WASHINGTON - Exactly how many phone records of Americans does the National Security Agency collect in its massive surveillance program?

Sen. Dick Durbin of Illinois, the No. 2 Democrat in the Senate, tucked a provision into the 2014 fiscal year defense spending bill that would require the NSA to report to Congress - within 90 days after the legislation becomes law - the precise number of phone records collected, the total reviewed by NSA employees and all bulk collection activities, including how much they cost and when they began.

The NSA also would have to provide Congress with a list of potential terrorist attacks that have been thwarted because of information obtained through the sweeping data collection program.

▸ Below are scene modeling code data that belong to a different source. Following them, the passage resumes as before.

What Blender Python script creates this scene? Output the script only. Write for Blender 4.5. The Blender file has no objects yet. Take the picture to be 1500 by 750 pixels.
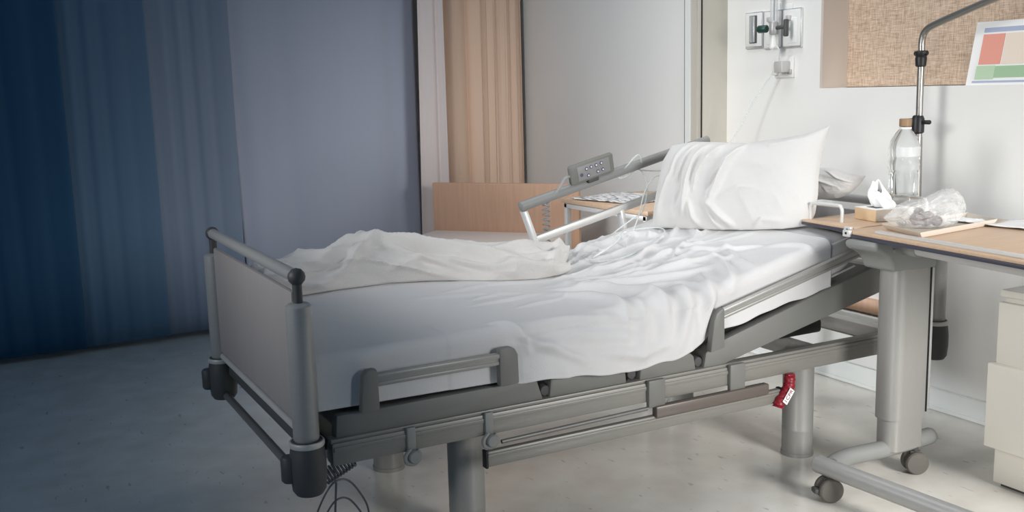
import bpy, bmesh, math, random
import numpy as np
from mathutils import Vector, Matrix
random.seed(7); rng = np.random.default_rng(7)
C = bpy.context.scene.collection
S = bpy.context.scene

# ------------------------------------------------------------------ camera
cam_d = bpy.data.cameras.new('camera'); cam = bpy.data.objects.new('camera', cam_d); C.objects.link(cam); S.camera = cam
YAW, PITCH, ROLL = 0.49143954, -0.16346529, -0.0268824
F = Vector((math.cos(PITCH)*math.sin(YAW), math.cos(PITCH)*math.cos(YAW), math.sin(PITCH)))
r0 = Vector((math.cos(YAW), -math.sin(YAW), 0)); u0 = r0.cross(F)
RR = math.cos(ROLL)*r0 + math.sin(ROLL)*u0; UU = -math.sin(ROLL)*r0 + math.cos(ROLL)*u0
CAMP = Vector((-0.66814894, -2.83534044, 1.28540156))
M4 = Matrix((RR, UU, -F)).transposed().to_4x4(); M4.translation = CAMP
cam.matrix_world = M4
cam_d.sensor_width = 36; cam_d.sensor_fit = 'HORIZONTAL'; cam_d.lens = 36*1468.2064/1500
cam_d.clip_start = 0.05

# ------------------------------------------------------------------ light
W = bpy.data.worlds.new('world'); S.world = W; W.use_nodes = True
W.node_tree.nodes['Background'].inputs[0].default_value = (0.030, 0.072, 0.125, 1)
W.node_tree.nodes['Background'].inputs[1].default_value = 1.0
S.view_settings.view_transform = 'Standard'; S.view_settings.look = 'None'
S.view_settings.exposure = 0; S.view_settings.gamma = 1; S.view_settings.use_curve_mapping = False
def area(name, loc, target, size, power, col, spread=180):
    l = bpy.data.lights.new(name, 'AREA'); l.shape = 'RECTANGLE'; l.size, l.size_y = size; l.energy = power; l.color = col
    l.spread = math.radians(spread)
    o = bpy.data.objects.new(name, l); C.objects.link(o); o.location = loc
    o.rotation_euler = (Vector(target)-Vector(loc)).to_track_quat('-Z', 'Y').to_euler(); return o
area('head_end_fill_light', (1.75, .4, 3.1), (2.1, 0.25, 0.6), (1.6, 1.6), 9, (1, .99, .97), 90)  # unseen overhead lamp added to brighten the bed head and leave the left dim
def spot(name, loc, target, power, deg, soft, col):
    l = bpy.data.lights.new(name, 'SPOT'); l.energy = power; l.color = col; l.spot_size = math.radians(deg); l.spot_blend = 1.0; l.shadow_soft_size = soft
    o = bpy.data.objects.new(name, l); C.objects.link(o); o.location = loc
    o.rotation_euler = (Vector(target)-Vector(loc)).to_track_quat('-Z', 'Y').to_euler(); return o
spot('head_wall_fill_spot', (-2.0, .1, 2.2), (2.75, -.45, 1.15), 405, 57, .8, (1, .99, .97))  # added out of view to brighten the head wall from the foot side
spot('near_side_fill_light', (1.9, -3.8, 1.5), (2.0, 0, .1), 560, 60, .6, (1, .985, .96))  # made-up fill out of view, brightens bed side, table column and floor
spot('chair_wall_fill_light', (-.7, .2, 2.9), (2.45, 1.8, 1.0), 190, 56, .4, (1, .98, .96))  # spot added inside the room to lift the wall by the chair
spot('under_table_fill_light', (-1.4, -2.6, .8), (2.5, -.4, .35), 150, 38, .4, (1, .95, .9))  # low fill added out of view for the wall under the table
spot('under_bed_fill_light', (-1.6, 2.3, .9), (2.5, .25, .12), 420, 24, .2, (.95, .975, 1))  # low fill added to reach the floor and wall strip behind the bed
spot('foot_end_fill_light', (-4.2, -1.9, 1.5), (0.1, 0, .55), 90, 24, .3, (1, .97, .95))  # unseen lamp added only to lift the foot panel and posts

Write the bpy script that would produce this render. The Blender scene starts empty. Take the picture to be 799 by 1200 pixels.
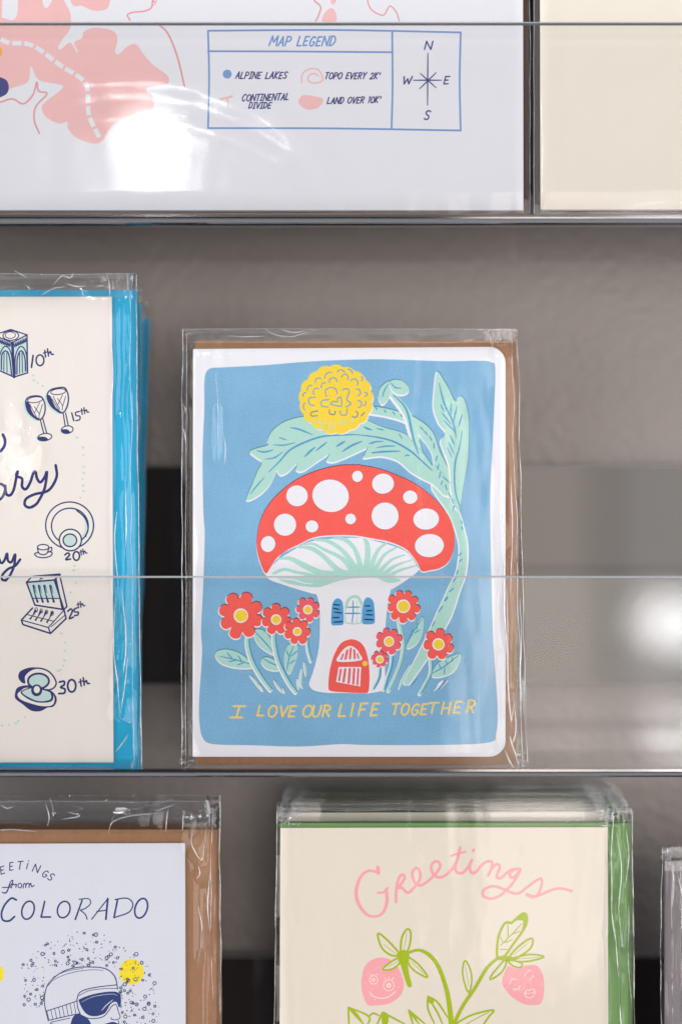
import bpy, bmesh, math, random
from mathutils import Vector, Matrix, Euler, noise
from mathutils.geometry import delaunay_2d_cdt

# ------------------------------------------------------------------ camera, world, lamps
scene = bpy.context.scene
COL = scene.collection
PX = 0.2945e-3            # one photograph pixel, in metres, on the plane of the shelf lips (y = 0)
X0, Y0, D = 500.0, 630.0, 0.5   # vanishing point in the photograph and camera distance

cam_data = bpy.data.cameras.new("camera")
cam = bpy.data.objects.new("camera", cam_data)
COL.objects.link(cam)
cam.location = (0, -D, 0)
cam.rotation_euler = (math.radians(90), 0, 0)
cam_data.sensor_fit = 'VERTICAL'
cam_data.sensor_height = 36.0
cam_data.lens = 36.0 * D / (1200 * PX)
cam_data.shift_x = (399.5 - X0) / 1200.0
cam_data.shift_y = -(600.0 - Y0) / 1200.0
cam_data.clip_start = 0.01
cam_data.clip_end = 50
cam_data.dof.use_dof = True
cam_data.dof.focus_distance = D + 0.009
cam_data.dof.aperture_fstop = 2.1
scene.camera = cam

world = bpy.data.worlds.new("World")
scene.world = world
world.use_nodes = True
_wn = world.node_tree
_bg = _wn.nodes["Background"]
# a shop interior: bright ceiling and upper walls, dark middle, bright floor added as fill
_tc = _wn.nodes.new('ShaderNodeTexCoord'); _sx = _wn.nodes.new('ShaderNodeSeparateXYZ'); _mr = _wn.nodes.new('ShaderNodeMapRange')
_mr = _wn.nodes.new('ShaderNodeValToRGB')
_mh = _wn.nodes.new('ShaderNodeMath'); _mh.operation = 'MULTIPLY_ADD'; _mh.inputs[1].default_value = 0.5; _mh.inputs[2].default_value = 0.5
_cr = _mr.color_ramp
for _i, (_z, _v) in enumerate(((-0.60, 1.1), (-0.38, 0.07), (0.05, 0.07), (0.32, 0.72))):
    _e = _cr.elements[_i] if _i < 2 else _cr.elements.new(0.5 + 0.5 * _z)
    _e.position = 0.5 + 0.5 * _z; _e.color = (_v, _v, _v, 1)
_wn.links.new(_tc.outputs['Generated'], _sx.inputs[0]); _wn.links.new(_sx.outputs['Z'], _mh.inputs[0])
_wn.links.new(_mh.outputs[0], _mr.inputs[0]); _wn.links.new(_mr.outputs[0], _bg.inputs[1])
_bg.inputs[0].default_value = (0.97, 0.98, 1.0, 1)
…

The Senate Appropriations Committee backed the report request on Thursday in voting for the overall bill. It's the first Senate effort aimed at the program since revelations two months ago that the NSA was collecting hundreds of millions of Americans' phone records as part of an effort to combat terrorism.

The disclosure has revived debate over whether secret national security programs encroach on Americans' privacy rights.

The NSA has said that its two surveillance programs - the other sweeps up Internet usage data - have stopped at least 50 terror plots across 20 countries.

"We're talking about some changes in the program, some disclosure in the program that would still keep it in some form as a tool to fight terrorism but would also assure the American people about the limits of its use," Durbin said in a telephone interview on Friday.

The senator was one of several lawmakers - proponents and critics - who met with President Obama and Vice President Joe Biden at the White House on Thursday to discuss the programs.

Durbin said the purpose of his measure is to obtain basic information about the program.

"Just this last week, we did get some information from the NSA about the number of queries in a given year ... and what we do in the bill is to try to make this a more complete disclosure of the volume of collected information," said Durbin, chairman of the Appropriations defense subcommittee and a member of the Judiciary Committee.

Rep. C.A. Dutch Ruppersberger of Maryland, the top Democrat on the House Intelligence Committee, said Friday that "almost everybody" understands that the NSA program is vital. The task in the coming weeks is to make Americans understand that constitutional rights aren't being trampled.

"What we have to do is educate the public, and we have to make some changes to show that so that we can be more open but not give the information to the enemy," Ruppersberger told reporters.

The House Intelligence Committee likely will incorporate some changes in its authorization bill in late September or early October, he said. The counterpart Senate panel and House and Senate Judiciary committees also are likely to act this fall.